Mrs. Cahn learned the streets and side streets of Canton, Greektown, Fells Point, Highlandtown and Little Italy. She became familiar with the residents there and gained their confidence.
While she photographed some wellknown personalities, such as Edith “Edie” Massey of John Waters film fame, and then-Congresswoman Barbara Mikulski, she found herself at home with the persons who could walk to Patterson Park and often did not drive cars. She photographed her subjects as they lived — women in housecoats and men dressed in their Sunday best for a family gathering.
The University of Maryland, Baltimore County has a large archive of her work. “Cahn’s photographs provide a rich glimpse into life in East Baltimore in the 1970s,” said a UMBC library description.
“They documented the life and history of some of the most colorful and interesting lifelong residents of East Baltimore,” said her son, James. “The three photographers spent four years documenting this neighborhood.”
Colleagues said their book did not try to preach or invade the lives of blue-collar persons.
Mrs. Cahn posed the Polish War Mothers on the steps of St. Casimir Church on Memorial Day in 1979. She did a portrait of Solomon Faiman sitting outside his East Lombard Street new and used clothing store. She documented an All Souls’ Day religious procession at St. Stanislaus Kostka Cemetery.

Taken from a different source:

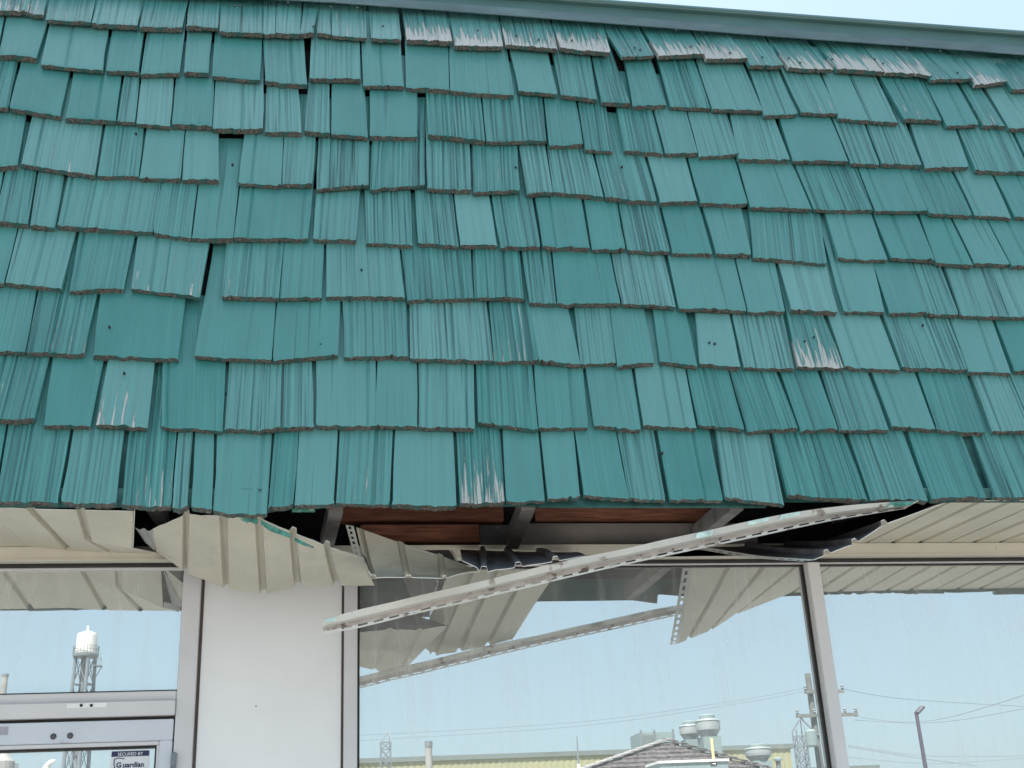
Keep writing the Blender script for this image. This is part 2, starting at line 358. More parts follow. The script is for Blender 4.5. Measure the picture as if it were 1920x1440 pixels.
# every shake in view: left/right x at its top, then its two butt corners (photo pixels)
ROWS = [
"""-130 12 -150 940 -12 941|15 133 -8 940 107 942|138 233 115 943 217 945|241 331 228 946 320 950|334 361 323 951 353 951|366 402 359 952 397 955|408 510 400 960 500 963|515 560 503 953 550 947|562 633 552 947 626 944
638 737 630 943 730 945|740 850 735 945 856 949|857 937 862 944 947 942|942 1010 949 941 1021 940|1013 1075 1027 938 1088 932|1078 1155 1095 930 1180 935|1158 1225 1181 935 1248 937|1232 1330 1257 936 1356 937
1342 1443 1360 933 1469 947|1448 1583 1478 928 1627 937|1592 1693 1632 937 1740 937|1703 1803 1747 935 1848 932|1823 1990 1865 933 2045 932|1995 2110 2050 933 2170 934""",
"""-25 93 -60 786 65 787|98 195 82 797 168 799|202 290 180 797 276 801|305 423 302 800 417 807|430 495 421 803 487 807|496 585 488 805 588 799|592 705 593 799 704 798|708 782 703 798 783 799|785 888 786 801 889 803
893 998 897 791 1008 806|1002 1093 1010 801 1102 800|1098 1185 1115 797 1203 806|1190 1285 1206 797 1306 803|1287 1365 1310 797 1395 805|1368 1455 1400 808 1497 803|1463 1533 1502 808 1570 803|1540 1628 1575 807 1667 807
1635 1715 1673 798 1755 806|1720 1812 1758 805 1848 811|1822 1892 1862 808 1935 809|1895 2010 1939 808 2060 810""",
"""-50 68 -80 657 47 659|73 182 50 660 157 664|188 347 175 664 334 673|383 517 365 668 510 675|520 638 512 675 634 665|643 762 645 668 765 668|768 912 769 672 925 677|918 993 927 677 1010 675|994 1065 1012 678 1088 683
1077 1142 1088 682 1156 680|1144 1207 1158 686 1227 678|1225 1287 1238 677 1308 687|1303 1368 1312 682 1388 689|1373 1467 1395 687 1490 691|1475 1545 1497 688 1582 689|1553 1650 1585 687 1687 694|1657 1780 1693 690 1815 694
1782 1860 1816 695 1895 699|1867 1960 1902 695 2005 699|1965 2060 2010 700 2110 702""",
"""-60 33 -90 528 7 530|35 143 10 530 115 540|150 253 130 545 232 540|258 393 247 540 375 555|425 532 417 557 523 558|533 608 524 558 603 557|613 748 611 555 759 557|752 883 764 562 888 558|886 974 890 558 983 558
979 1033 992 567 1043 570|1036 1144 1045 569 1163 570|1148 1245 1166 570 1267 576|1252 1377 1273 578 1400 583|1380 1453 1403 584 1472 583|1460 1550 1484 581 1570 586|1558 1637 1583 584 1658 585|1638 1703 1668 587 1737 586
1704 1765 1738 588 1797 591|1772 1857 1800 591 1890 595|1858 1945 1893 594 1985 596|1947 2030 1988 597 2075 598""",
"""-100 7 -130 418 -12 418|10 68 -9 415 52 420|72 120 57 423 103 425|128 302 108 423 287 435|303 370 288 437 357 445|373 447 360 446 437 447|450 587 438 447 578 447|593 675 587 448 668 450|683 770 687 455 773 458
778 848 784 455 860 461|852 918 863 460 932 460|923 997 938 464 1013 462|1003 1090 1018 463 1105 465|1095 1157 1110 467 1172 467|1160 1235 1177 469 1257 472|1240 1312 1260 473 1335 475|1318 1390 1343 477 1408 477
1405 1538 1412 482 1551 494|1547 1633 1572 483 1665 487|1637 1720 1670 484 1752 488|1725 1783 1755 493 1823 497|1787 1850 1826 494 1895 496|1852 1960 1897 498 2000 500""",
"""-30 48 -50 315 33 309|60 192 40 308 177 330|197 270 183 329 260 330|275 347 262 333 338 334|348 410 341 336 410 337|458 532 447 343 528 347|533 592 529 345 585 345|597 693 593 355 692 347|698 797 694 354 796 346
799 880 801 354 883 355|885 970 887 361 974 357|973 1023 988 363 1036 360|1027 1110 1038 359 1132 368|1115 1210 1135 370 1232 378|1215 1285 1238 379 1308 378|1290 1378 1313 381 1402 383|1383 1487 1407 388 1521 392
1492 1605 1527 393 1637 393|1610 1707 1642 397 1742 394|1708 1785 1743 400 1823 404|1790 1860 1828 403 1898 407|1865 1940 1903 405 1985 410""",
"""-40 33 -60 200 15 201|39 130 18 203 113 218|138 227 123 222 217 227|233 262 219 227 253 228|265 325 256 230 319 236|330 402 323 233 398 236|404 494 399 241 493 242|500 560 497 246 566 248|578 618 571 246 618 251
623 683 621 252 690 257|694 782 694 255 782 256|799 902 803 252 909 264|905 1017 912 266 1025 264|1020 1080 1030 272 1093 270|1085 1137 1097 280 1150 283|1157 1223 1170 281 1243 286|1227 1287 1247 288 1308 287
1290 1363 1312 293 1387 288|1370 1453 1385 298 1481 299|1462 1558 1487 301 1590 303|1562 1622 1595 305 1649 308|1625 1700 1653 308 1728 310|1708 1792 1735 315 1817 312|1798 1897 1830 320 1930 322|1903 1980 1937 322 2020 325""",
"""-60 8 -90 100 -5 101|12 88 -3 102 68 109|92 203 77 121 193 133|210 270 199 132 260 135|275 345 264 138 337 137|352 397 345 135 391 137|402 491 398 142 488 150|494 570 497 152 576 160|583 675 581 147 676 147
678 752 681 160 757 161|760 840 762 163 843 168|842 952 844 170 964 178|957 1028 973 170 1045 177|1037 1108 1052 178 1120 187|1112 1155 1128 191 1182 195|1173 1222 1187 199 1250 196|1235 1303 1257 199 1332 202
1308 1395 1335 205 1430 208|1408 1462 1433 216 1497 214|1468 1538 1502 211 1572 212|1543 1593 1573 221 1630 226|1595 1645 1632 226 1683 230|1652 1732 1695 223 1765 227|1735 1797 1775 236 1835 233|1803 1843 1843 235 1885 236
1850 1925 1892 240 1970 242""",
"""-70 62 -80 22 53 25|63 90 54 27 82 32|93 180 87 40 170 45|183 268 172 47 258 52|272 353 262 52 342 55|355 382 349 53 379 54|383 412 380 53 409 55|414 493 412 62 492 67|494 517 493 67 516 67|518 567 516 67 562 68
569 597 563 67 588 64|598 620 595 65 621 67|621 687 622 70 687 74|693 747 696 75 752 77|755 840 763 78 848 81|843 937 853 88 943 90|940 1033 948 88 1045 94|1038 1133 1050 93 1143 103|1135 1203 1165 110 1227 107
1207 1297 1235 108 1318 104|1303 1372 1323 113 1402 112|1377 1440 1405 125 1467 127|1447 1520 1478 130 1560 133|1533 1620 1568 130 1658 137|1623 1673 1660 137 1715 141|1675 1707 1716 142 1748 146|1710 1735 1745 153 1782 151
1737 1777 1783 151 1822 151|1785 1852 1827 163 1887 155|1853 1905 1897 170 1950 168|1907 1980 1952 172 2030 174""",
]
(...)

“Mom did not see this as just a school project,” said her son. “She saw this as being about the melting pot of America.”
He said that once completed, the book was published by the Johns Hopkins Press. The Library of Congress now maintains100 photographs from this project. In addition, The Baltimore Museum of Art keeps her photographs in its permanent collection.
She inherited her love of photography from her father, Ralph Bonwit, her son said. “He must have been good. He belonged to the Pittsburgh Salon of Photography.”
Mrs. Cahn exhibited her photographs at local galleries, including the Baltimore Museum of Art. She continued with her love of photography by taking portraits of fellow residents of Roland Park Place.
A memorial fund has been created in her name at the Maryland Institute College of Art.
In addition to her son, survivors include another son, Charles M. Cahn III of Timonium; a daughter, Deborah C. Carroll of Adamstown; five grandchildren; and three great-grandchildren. Her husband of 66 years, the managing partner at the Blades and Rosenfeld law firm, died in 2014.